Varela asiente sin mucho entusiasmo. En la toma de Illescas ha sufrido trescientas bajas, una cifra demasiado alta. El ejército de la República comienza a reaccionar tras las radicales reformas impuestas por Largo Caballero desde que es jefe de Gobierno y ministro de la Guerra. Se acabaron las contemplaciones. Habrá un mando centralizado y único. La milicia que no se someta deja de percibir sus pagas. La República forma así seis brigadas mixtas que intentan imitar el modelo del Quinto Regimiento comunista de Enrique Líster.
—Disciplina y entrenamiento intensivo —aprueba Bernardo Afán en la cantina del ministerio—. Se terminó el ejército de Pancho Villa de los milicianos.
Su primo no lo ve tan claro. Ha oído a Alberti y a otros poetas cantar al pueblo en armas y todo eso.
—No —insiste Bernardo—. Aunque nos repugne íntimamente, tenemos que transformarnos en verdaderos militares, como los fascistas. Sólo así podremos derrotarlos.
Los intentos republicanos por recuperar Illescas se estrellan contra las posiciones defendidas por moros y legionarios. Cae también Navalcarnero con su triple línea de trincheras, que no le ha servido de nada.
—¿Qué te dije?—pregunta Bernardo a su primo el ujier—. Al primer grito de «¡Nos copan!», los milicianos desampararon los parapetos.
El periodista norteamericano John Whitaker asiste a la caída de Navalcarnero. Entre los prisioneros republicanos figuran dos milicianas jóvenes a las que interroga el comandante marroquí Mohamed El Mizzian. Después las lleva al edificio de la escuela del pueblo, donde los moros han establecido su cuartel, y se las entrega a la tropa. Los marroquíes reciben el regalo con salvajes aullidos de satisfacción.
Horrorizado, John Whitaker expresa a Mizzian su preocupación por la suerte de las muchachas.
«No se preocupe —lo tranquiliza el marroquí—. No vivirán más de cuatro horas».
En una alocución radiada, el general Mola dice que hay cuatro columnas preparadas para entrar en Madrid (las de los militares que la cercan) y una quinta columna que aguarda ya dentro, la de los derechistas camuflados, se entiende, para apoyar con sus armas a las columnas exteriores.
La psicosis por la quinta columna provocada por las declaraciones del general reaviva los registros, las detenciones de derechistas y los fusilamientos.
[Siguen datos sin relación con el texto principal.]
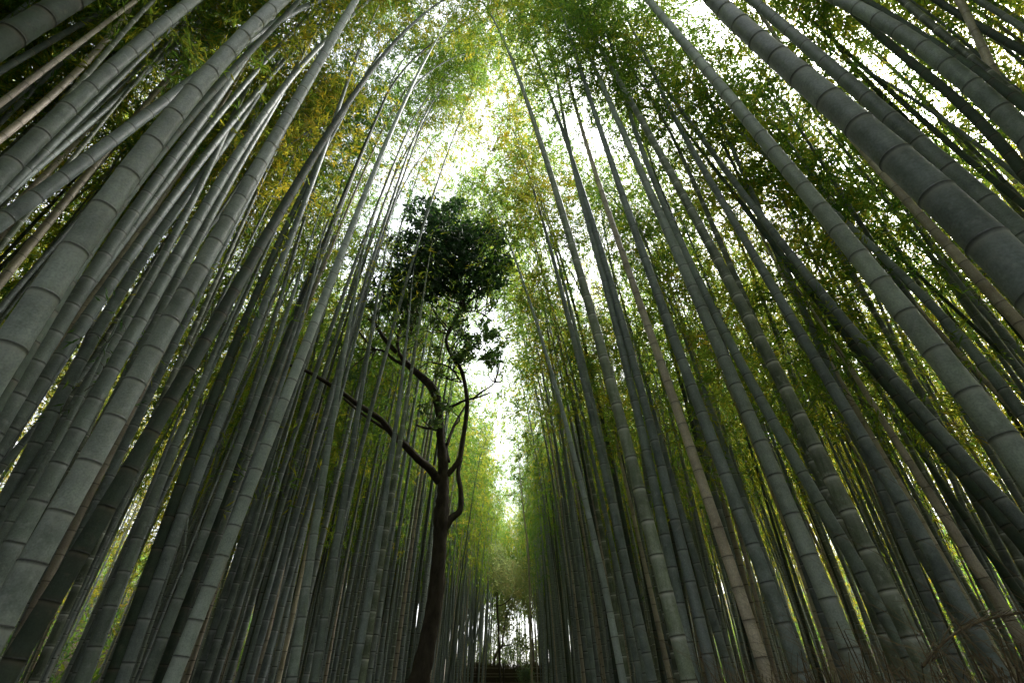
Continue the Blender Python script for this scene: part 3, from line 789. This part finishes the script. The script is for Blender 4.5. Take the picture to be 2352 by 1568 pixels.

Durante el resto de la guerra, la obsesión republicana será esa quinta columna.
Los aviones alemanes Ju-52 bombardean Getafe y Madrid. El asalto parece inminente. El gobierno, alarmado, decide trasladar a Madrid quince carros T-26B de la base de Archena. Los instructores rusos intentan entrenar en un curso acelerado a los tanquistas españoles. Los resultados son desalentadores. No se puede formar a un tanquista en dos semanas, menos aún si no disponen de traductores y deben entenderse por señas.
El gobierno reclama los carros para contener la ofensiva rebelde en Madrid. Si los españoles no están preparados, que los manejen sus tripulaciones soviéticas.
El 27 de octubre de 1936 los nacionales rompen el frente por Illescas y ocupan Seseña. En la desbandada miliciana, el coronel Ildefonso Puigdendolas, el defensor de Badajoz, intenta restablecer el orden, pero los fugitivos a los que intenta detener le disparan y lo matan.
Un hombre de honor Puigdendolas. Tras la caída de Badajoz había vuelto a España a través de Portugal y Francia para seguir combatiendo por la república.